The wood — which Mason says organizers have been paying for — also warms more than a dozen yurts on the property.
She says, with help from various outreach organizations, they’ve moved 74 people from the camp into permanent housing. That process can take months, she said, adding that she’s asked city leaders to give them until the end of January to clear the camp so it can help more people before they’re displaced.
City officials, in response, said they’ve done outreach too, alongside human service agency Helix. As a result, 40 people who lived in the encampment have been moved to more permanent housing and 52 more are scheduled to move out of the encampment by the end of next week, said Minneapolis Deputy Commissioner of Health Heidi Ritchie.
If that all works as planned, that would leave 130 people to be evicted.
The City’s Director of Regulatory Services Enrique Velazquez said waiting a month-and-a-half more to evict is “not an option,” because of community response, and because “there is a purchase agreement with the Indigenous Peoples Task Force.”

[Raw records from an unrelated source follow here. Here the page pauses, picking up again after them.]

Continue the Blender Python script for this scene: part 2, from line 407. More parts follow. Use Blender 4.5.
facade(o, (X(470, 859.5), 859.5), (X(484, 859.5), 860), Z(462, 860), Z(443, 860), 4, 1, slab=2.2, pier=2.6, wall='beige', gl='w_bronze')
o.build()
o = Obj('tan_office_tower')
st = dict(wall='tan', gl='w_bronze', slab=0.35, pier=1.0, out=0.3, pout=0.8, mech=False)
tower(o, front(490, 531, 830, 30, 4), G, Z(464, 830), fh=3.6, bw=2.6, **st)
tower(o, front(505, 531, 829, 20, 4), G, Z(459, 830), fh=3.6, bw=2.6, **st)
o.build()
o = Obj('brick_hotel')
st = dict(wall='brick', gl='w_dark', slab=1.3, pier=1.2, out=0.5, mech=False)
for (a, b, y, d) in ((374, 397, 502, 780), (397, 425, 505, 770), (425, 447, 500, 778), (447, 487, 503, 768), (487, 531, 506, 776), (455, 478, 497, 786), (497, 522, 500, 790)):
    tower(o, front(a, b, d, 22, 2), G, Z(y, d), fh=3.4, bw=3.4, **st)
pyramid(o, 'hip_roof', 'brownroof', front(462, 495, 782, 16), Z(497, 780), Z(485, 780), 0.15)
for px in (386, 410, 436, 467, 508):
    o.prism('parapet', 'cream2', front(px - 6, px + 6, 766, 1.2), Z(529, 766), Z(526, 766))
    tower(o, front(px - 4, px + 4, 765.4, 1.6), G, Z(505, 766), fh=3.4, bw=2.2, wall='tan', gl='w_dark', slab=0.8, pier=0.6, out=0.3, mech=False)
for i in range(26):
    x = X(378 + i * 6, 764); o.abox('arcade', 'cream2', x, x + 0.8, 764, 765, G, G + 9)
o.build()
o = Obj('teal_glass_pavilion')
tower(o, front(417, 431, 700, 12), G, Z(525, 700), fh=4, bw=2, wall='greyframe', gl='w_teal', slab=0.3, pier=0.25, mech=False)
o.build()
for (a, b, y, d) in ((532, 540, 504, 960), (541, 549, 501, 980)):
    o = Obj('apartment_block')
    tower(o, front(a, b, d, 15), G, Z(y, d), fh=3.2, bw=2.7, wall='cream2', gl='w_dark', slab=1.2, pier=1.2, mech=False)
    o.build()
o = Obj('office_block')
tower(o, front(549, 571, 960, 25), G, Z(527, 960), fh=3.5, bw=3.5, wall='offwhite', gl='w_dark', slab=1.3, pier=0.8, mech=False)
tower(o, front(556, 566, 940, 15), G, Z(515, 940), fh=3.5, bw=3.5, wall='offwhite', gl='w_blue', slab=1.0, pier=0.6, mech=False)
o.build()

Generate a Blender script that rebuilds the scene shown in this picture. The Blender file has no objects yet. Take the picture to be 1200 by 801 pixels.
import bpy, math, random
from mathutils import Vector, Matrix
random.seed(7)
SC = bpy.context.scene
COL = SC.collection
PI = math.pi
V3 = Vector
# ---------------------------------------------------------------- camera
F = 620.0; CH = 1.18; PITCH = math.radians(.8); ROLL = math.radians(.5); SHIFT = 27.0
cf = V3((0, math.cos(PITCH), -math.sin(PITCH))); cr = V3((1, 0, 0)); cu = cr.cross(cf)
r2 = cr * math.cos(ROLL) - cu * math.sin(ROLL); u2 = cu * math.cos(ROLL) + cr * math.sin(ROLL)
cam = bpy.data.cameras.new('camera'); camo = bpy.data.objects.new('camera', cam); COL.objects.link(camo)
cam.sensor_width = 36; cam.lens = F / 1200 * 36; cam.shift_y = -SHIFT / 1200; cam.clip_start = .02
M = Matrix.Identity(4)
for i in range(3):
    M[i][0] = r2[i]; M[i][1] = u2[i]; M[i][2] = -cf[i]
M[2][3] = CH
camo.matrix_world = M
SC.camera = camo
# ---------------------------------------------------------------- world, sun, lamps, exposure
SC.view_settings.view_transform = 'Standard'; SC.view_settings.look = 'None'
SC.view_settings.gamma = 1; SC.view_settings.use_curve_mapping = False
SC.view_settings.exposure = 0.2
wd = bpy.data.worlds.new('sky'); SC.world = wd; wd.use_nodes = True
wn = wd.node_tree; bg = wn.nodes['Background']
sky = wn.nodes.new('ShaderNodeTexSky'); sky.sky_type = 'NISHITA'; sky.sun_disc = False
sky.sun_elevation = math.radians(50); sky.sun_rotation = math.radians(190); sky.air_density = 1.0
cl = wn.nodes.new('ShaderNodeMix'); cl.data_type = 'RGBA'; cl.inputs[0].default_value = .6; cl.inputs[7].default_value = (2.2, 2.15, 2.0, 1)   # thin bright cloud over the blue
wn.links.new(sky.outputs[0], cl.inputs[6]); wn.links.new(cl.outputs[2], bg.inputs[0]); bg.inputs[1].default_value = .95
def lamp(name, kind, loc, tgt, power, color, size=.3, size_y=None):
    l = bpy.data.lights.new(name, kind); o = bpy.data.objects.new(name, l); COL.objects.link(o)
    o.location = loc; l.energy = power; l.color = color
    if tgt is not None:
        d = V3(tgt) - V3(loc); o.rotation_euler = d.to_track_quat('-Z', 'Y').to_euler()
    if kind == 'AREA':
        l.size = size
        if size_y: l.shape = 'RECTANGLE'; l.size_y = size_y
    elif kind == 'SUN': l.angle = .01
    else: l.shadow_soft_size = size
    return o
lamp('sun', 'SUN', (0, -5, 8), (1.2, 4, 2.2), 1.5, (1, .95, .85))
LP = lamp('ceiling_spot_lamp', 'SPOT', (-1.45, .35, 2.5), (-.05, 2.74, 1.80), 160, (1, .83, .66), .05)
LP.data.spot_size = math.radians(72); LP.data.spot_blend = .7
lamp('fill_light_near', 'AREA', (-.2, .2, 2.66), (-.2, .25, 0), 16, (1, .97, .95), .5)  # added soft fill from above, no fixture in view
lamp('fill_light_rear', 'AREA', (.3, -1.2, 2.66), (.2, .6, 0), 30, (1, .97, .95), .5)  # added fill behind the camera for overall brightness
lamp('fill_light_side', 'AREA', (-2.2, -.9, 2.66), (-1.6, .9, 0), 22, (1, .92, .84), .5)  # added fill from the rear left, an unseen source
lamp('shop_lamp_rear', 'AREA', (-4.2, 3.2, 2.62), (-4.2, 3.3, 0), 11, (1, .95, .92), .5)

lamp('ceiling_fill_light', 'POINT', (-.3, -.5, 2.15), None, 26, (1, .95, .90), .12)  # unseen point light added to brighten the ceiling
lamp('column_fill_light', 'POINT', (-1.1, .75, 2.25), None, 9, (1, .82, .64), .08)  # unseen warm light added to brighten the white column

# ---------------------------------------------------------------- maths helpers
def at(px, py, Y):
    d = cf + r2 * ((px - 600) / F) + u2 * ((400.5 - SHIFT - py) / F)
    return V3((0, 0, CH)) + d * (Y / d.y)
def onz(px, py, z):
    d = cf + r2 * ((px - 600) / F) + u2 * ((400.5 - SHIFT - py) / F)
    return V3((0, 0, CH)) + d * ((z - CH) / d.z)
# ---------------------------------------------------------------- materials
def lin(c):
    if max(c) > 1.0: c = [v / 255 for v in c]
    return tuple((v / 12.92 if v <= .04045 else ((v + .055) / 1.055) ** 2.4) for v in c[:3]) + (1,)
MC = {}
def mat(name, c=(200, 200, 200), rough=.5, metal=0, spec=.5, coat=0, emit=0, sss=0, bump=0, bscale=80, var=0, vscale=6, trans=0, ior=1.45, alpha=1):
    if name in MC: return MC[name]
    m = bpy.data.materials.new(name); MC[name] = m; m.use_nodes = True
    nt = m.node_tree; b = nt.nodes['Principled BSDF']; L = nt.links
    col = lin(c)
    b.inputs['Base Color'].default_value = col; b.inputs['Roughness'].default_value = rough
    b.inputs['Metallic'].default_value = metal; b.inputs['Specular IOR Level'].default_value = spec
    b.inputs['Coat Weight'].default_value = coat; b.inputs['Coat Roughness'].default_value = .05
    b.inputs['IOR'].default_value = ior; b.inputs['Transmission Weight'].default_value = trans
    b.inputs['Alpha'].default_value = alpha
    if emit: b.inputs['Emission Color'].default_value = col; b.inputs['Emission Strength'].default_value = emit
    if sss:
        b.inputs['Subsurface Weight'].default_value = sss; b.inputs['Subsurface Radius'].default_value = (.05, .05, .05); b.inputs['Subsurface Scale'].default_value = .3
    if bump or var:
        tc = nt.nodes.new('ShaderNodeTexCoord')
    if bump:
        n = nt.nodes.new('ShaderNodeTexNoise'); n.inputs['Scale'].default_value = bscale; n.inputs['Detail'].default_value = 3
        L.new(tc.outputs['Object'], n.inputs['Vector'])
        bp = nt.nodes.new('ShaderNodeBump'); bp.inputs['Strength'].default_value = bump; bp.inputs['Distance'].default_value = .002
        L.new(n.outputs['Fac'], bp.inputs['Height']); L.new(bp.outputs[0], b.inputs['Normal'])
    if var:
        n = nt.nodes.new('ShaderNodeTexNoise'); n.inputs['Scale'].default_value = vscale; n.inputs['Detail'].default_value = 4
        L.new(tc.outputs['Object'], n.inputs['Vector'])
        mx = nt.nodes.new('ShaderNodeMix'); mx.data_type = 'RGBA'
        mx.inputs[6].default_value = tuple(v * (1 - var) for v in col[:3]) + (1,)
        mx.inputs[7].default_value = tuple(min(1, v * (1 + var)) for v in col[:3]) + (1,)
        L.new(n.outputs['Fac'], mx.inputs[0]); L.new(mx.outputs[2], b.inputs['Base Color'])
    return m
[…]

“They’re planning on acquiring this property. They have redevelopment work that needs to happen in advance of that purchase…so allowing the encampment to remain until January isn’t feasible if the Indigenous Peoples Taskforce is going to move forward with developing their site plans and then reactivating that space as quickly as possible.”
“We recognize that this is different, and it’s maybe a better encampment than we’ve seen in the past,” Ritchie said, using air quotes when she said “better encampment.”
“But it’s still really challenging…There are public safety issues,” she added.
Velazquez also acknowledges that some of the homeless response efforts in the camp “were working.” That will be taken into account as the city evaluates possible adjustments to its own homeless response, he said.